After beginning my acting training, in the beautiful State of North Carolina, I was offered a big ole pile of money to continue, on scholarship, in Birmingham, Alabama. So what could a girl say, but OK? But I was naïve in those days, I had no idea what was waiting for me. Alabama was the American south in it's most raw sense; an enormously complex state with it's traditions and torments pushing it forward and pulling it back at the same time. I witnessed Tornadoes, river Baptisms and, I even ate grits for breakfast! And it was a time when I came to know, love, loss, exhaustion, fear and triumph. Ah yes… I did a lot of growing up in Birmingham, Alabama!
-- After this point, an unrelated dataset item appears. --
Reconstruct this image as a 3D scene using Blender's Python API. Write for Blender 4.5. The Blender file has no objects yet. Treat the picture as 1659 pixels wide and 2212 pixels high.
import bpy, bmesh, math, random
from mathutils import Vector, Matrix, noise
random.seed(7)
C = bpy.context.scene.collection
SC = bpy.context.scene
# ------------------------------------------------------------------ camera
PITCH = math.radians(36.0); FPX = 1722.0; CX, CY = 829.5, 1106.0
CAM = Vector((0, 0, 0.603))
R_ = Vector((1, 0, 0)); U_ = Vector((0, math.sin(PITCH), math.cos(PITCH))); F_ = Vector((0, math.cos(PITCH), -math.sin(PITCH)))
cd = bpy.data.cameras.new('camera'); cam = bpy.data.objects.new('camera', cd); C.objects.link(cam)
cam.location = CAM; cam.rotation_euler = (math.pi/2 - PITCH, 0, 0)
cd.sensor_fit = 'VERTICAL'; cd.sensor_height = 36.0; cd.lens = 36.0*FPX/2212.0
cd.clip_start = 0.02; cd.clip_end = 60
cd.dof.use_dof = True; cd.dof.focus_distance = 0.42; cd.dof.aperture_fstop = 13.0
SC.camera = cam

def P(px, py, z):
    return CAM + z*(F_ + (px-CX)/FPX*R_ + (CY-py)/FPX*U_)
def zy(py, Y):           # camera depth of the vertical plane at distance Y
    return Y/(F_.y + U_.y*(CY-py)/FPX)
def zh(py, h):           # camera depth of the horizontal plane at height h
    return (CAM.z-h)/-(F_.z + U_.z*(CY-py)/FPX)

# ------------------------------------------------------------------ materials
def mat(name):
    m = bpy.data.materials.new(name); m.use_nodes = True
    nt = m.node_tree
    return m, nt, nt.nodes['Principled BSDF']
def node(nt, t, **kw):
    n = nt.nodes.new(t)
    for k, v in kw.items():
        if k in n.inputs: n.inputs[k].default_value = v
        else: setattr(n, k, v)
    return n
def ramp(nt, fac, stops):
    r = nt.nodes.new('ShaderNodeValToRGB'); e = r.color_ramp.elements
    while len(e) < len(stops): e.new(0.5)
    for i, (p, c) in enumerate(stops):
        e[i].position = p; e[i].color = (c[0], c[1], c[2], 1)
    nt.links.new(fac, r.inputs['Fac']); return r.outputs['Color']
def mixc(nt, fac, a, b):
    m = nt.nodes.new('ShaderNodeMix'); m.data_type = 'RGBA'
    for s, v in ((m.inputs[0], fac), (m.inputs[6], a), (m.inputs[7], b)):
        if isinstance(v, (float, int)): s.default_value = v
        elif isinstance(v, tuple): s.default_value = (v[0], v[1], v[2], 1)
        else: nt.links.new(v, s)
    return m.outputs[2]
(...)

And then there was the music. Could I say I was aware of how this was changing me, changing my life? I'm not so sure I was. But it is the sounds that were all around me and the context in which I heard them, that have stayed and propelled me forward to this point. Where else could I have heard Billy Holiday's unique voice wafting from a downtown shoeshine parlour? And I can't remember how many car journeys to and from my acting classes that I had Bonnie Raitt as my sole companion. There were woodland festivals, Bluegrass and fish fries, dark corner bars, black blues ballads and roadside gospel churches bursting at the seams with the sound of worship. How could I possibly fail to be influenced? And how could I possibly fail to realise that my path was being set for me? But I have been prone to a degree of emotional blindness in my time!

So with all this now within me, I returned, unwillingly (initially), to Great Britain – convinced I was born on the wrong side of the Atlantic and still convinced I was an actress.

After my return it took quite a number of years before I began to venture into solo singing. The bulk of my concentration went into performing a one-woman theatre show I had written, as well as working on odd TV, film and video projects. So it was more by mistake than by design that I finally began to sing full-time.  But once I started I just couldn’t stop, and I felt compelled to look for every opportunity to make a noise.

I had studied music as a child, playing guitar & clarinet and singing in a local county choir, and in addition to some musical theatre work, I had taken private tuition in voice at the Birmingham (Alabama) School of Fine Arts. So I guess I must have thought it would come in handy one day! In Scotland and America I had sung in a variety of bars, and community theatre shows. The group, Missing in Acton, who I joined in 2003, was my first experience of managing a band. It laid the way for what was to come.  It’s possible to spend your life thinking you lack the experience you need, but I discovered if you just take that leap, and look to good people for guidance, then you find that every one of us is “just learning”.

So I hope you will enjoy the results of this ongoing journey, where memories of the sounds of the American South come together in nearly all the songs I choose to sing and the music I am compelled to write.